- [PROBLEM STATEMENT] Go through the records and give each one again exactly.
++++ DATA SHOWN
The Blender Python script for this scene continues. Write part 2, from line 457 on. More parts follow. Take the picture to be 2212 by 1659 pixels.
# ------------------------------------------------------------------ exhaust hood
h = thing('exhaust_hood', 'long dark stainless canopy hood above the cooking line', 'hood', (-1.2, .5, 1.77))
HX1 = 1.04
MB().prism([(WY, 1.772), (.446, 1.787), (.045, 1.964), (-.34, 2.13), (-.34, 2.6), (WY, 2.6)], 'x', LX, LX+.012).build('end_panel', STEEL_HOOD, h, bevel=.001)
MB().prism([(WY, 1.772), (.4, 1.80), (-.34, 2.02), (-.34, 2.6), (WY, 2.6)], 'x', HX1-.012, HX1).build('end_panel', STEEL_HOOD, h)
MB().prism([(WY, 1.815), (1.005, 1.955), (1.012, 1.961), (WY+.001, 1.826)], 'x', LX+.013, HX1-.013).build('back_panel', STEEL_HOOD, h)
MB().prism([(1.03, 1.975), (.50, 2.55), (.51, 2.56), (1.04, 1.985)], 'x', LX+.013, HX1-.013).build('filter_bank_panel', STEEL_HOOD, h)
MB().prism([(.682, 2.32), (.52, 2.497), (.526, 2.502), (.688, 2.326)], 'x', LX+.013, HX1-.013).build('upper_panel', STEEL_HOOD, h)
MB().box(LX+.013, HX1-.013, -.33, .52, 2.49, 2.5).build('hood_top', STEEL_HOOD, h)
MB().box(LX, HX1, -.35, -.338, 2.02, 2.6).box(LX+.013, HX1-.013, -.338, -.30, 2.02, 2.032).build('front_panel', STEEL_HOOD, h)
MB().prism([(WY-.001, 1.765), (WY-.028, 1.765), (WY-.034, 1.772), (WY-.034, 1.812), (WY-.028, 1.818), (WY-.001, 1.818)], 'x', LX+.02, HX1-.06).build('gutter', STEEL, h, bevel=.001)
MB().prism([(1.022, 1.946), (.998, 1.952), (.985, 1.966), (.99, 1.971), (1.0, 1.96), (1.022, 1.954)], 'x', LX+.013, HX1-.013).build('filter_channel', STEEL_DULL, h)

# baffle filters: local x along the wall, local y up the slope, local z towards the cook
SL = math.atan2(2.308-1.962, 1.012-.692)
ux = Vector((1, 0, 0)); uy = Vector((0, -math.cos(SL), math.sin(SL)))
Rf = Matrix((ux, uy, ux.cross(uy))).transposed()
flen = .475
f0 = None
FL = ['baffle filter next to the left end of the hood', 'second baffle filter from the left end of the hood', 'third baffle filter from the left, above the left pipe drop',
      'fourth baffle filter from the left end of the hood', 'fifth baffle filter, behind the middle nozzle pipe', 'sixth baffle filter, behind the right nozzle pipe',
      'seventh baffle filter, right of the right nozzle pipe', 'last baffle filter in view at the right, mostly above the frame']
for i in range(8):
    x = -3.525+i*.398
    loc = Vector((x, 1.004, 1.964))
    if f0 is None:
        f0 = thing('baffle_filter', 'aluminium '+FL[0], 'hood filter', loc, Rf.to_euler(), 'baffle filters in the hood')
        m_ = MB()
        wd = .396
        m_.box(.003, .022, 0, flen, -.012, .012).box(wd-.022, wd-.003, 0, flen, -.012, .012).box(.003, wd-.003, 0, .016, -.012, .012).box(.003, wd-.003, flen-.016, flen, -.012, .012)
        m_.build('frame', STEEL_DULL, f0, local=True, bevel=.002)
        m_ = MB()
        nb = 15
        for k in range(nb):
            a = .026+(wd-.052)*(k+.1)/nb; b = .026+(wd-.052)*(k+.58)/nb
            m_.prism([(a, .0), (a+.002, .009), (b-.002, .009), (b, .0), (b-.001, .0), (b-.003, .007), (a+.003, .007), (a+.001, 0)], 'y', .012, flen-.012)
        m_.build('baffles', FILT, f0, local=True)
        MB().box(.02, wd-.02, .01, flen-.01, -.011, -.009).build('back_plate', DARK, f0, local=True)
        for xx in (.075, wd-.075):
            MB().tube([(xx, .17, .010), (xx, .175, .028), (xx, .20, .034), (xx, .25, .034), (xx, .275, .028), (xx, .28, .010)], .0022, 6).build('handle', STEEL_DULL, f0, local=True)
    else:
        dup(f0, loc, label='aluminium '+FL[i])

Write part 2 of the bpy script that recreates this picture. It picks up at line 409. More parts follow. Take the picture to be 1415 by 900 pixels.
++++++++
- [ANSWER TO THIS EXERCISE]
The Blender Python script for this scene continues. Write part 2, from line 457 on. More parts follow. Take the picture to be 2212 by 1659 pixels.
# ------------------------------------------------------------------ exhaust hood
h = thing('exhaust_hood', 'long dark stainless canopy hood above the cooking line', 'hood', (-1.2, .5, 1.77))
HX1 = 1.04
MB().prism([(WY, 1.772), (.446, 1.787), (.045, 1.964), (-.34, 2.13), (-.34, 2.6), (WY, 2.6)], 'x', LX, LX+.012).build('end_panel', STEEL_HOOD, h, bevel=.001)
MB().prism([(WY, 1.772), (.4, 1.80), (-.34, 2.02), (-.34, 2.6), (WY, 2.6)], 'x', HX1-.012, HX1).build('end_panel', STEEL_HOOD, h)
MB().prism([(WY, 1.815), (1.005, 1.955), (1.012, 1.961), (WY+.001, 1.826)], 'x', LX+.013, HX1-.013).build('back_panel', STEEL_HOOD, h)
MB().prism([(1.03, 1.975), (.50, 2.55), (.51, 2.56), (1.04, 1.985)], 'x', LX+.013, HX1-.013).build('filter_bank_panel', STEEL_HOOD, h)
MB().prism([(.682, 2.32), (.52, 2.497), (.526, 2.502), (.688, 2.326)], 'x', LX+.013, HX1-.013).build('upper_panel', STEEL_HOOD, h)
MB().box(LX+.013, HX1-.013, -.33, .52, 2.49, 2.5).build('hood_top', STEEL_HOOD, h)
MB().box(LX, HX1, -.35, -.338, 2.02, 2.6).box(LX+.013, HX1-.013, -.338, -.30, 2.02, 2.032).build('front_panel', STEEL_HOOD, h)
MB().prism([(WY-.001, 1.765), (WY-.028, 1.765), (WY-.034, 1.772), (WY-.034, 1.812), (WY-.028, 1.818), (WY-.001, 1.818)], 'x', LX+.02, HX1-.06).build('gutter', STEEL, h, bevel=.001)
MB().prism([(1.022, 1.946), (.998, 1.952), (.985, 1.966), (.99, 1.971), (1.0, 1.96), (1.022, 1.954)], 'x', LX+.013, HX1-.013).build('filter_channel', STEEL_DULL, h)

# baffle filters: local x along the wall, local y up the slope, local z towards the cook
SL = math.atan2(2.308-1.962, 1.012-.692)
ux = Vector((1, 0, 0)); uy = Vector((0, -math.cos(SL), math.sin(SL)))
Rf = Matrix((ux, uy, ux.cross(uy))).transposed()
flen = .475
f0 = None
FL = ['baffle filter next to the left end of the hood', 'second baffle filter from the left end of the hood', 'third baffle filter from the left, above the left pipe drop',
      'fourth baffle filter from the left end of the hood', 'fifth baffle filter, behind the middle nozzle pipe', 'sixth baffle filter, behind the right nozzle pipe',
      'seventh baffle filter, right of the right nozzle pipe', 'last baffle filter in view at the right, mostly above the frame']
for i in range(8):
    x = -3.525+i*.398
    loc = Vector((x, 1.004, 1.964))
    if f0 is None:
        f0 = thing('baffle_filter', 'aluminium '+FL[0], 'hood filter', loc, Rf.to_euler(), 'baffle filters in the hood')
        m_ = MB()
        wd = .396
        m_.box(.003, .022, 0, flen, -.012, .012).box(wd-.022, wd-.003, 0, flen, -.012, .012).box(.003, wd-.003, 0, .016, -.012, .012).box(.003, wd-.003, flen-.016, flen, -.012, .012)
        m_.build('frame', STEEL_DULL, f0, local=True, bevel=.002)
        m_ = MB()
        nb = 15
        for k in range(nb):
            a = .026+(wd-.052)*(k+.1)/nb; b = .026+(wd-.052)*(k+.58)/nb
            m_.prism([(a, .0), (a+.002, .009), (b-.002, .009), (b, .0), (b-.001, .0), (b-.003, .007), (a+.003, .007), (a+.001, 0)], 'y', .012, flen-.012)
        m_.build('baffles', FILT, f0, local=True)
        MB().box(.02, wd-.02, .01, flen-.01, -.011, -.009).build('back_plate', DARK, f0, local=True)
        for xx in (.075, wd-.075):
            MB().tube([(xx, .17, .010), (xx, .175, .028), (xx, .20, .034), (xx, .25, .034), (xx, .275, .028), (xx, .28, .010)], .0022, 6).build('handle', STEEL_DULL, f0, local=True)
    else:
        dup(f0, loc, label='aluminium '+FL[i])

Write part 2 of the bpy script that recreates this picture. It picks up at line 409. More parts follow. Take the picture to be 1415 by 900 pixels.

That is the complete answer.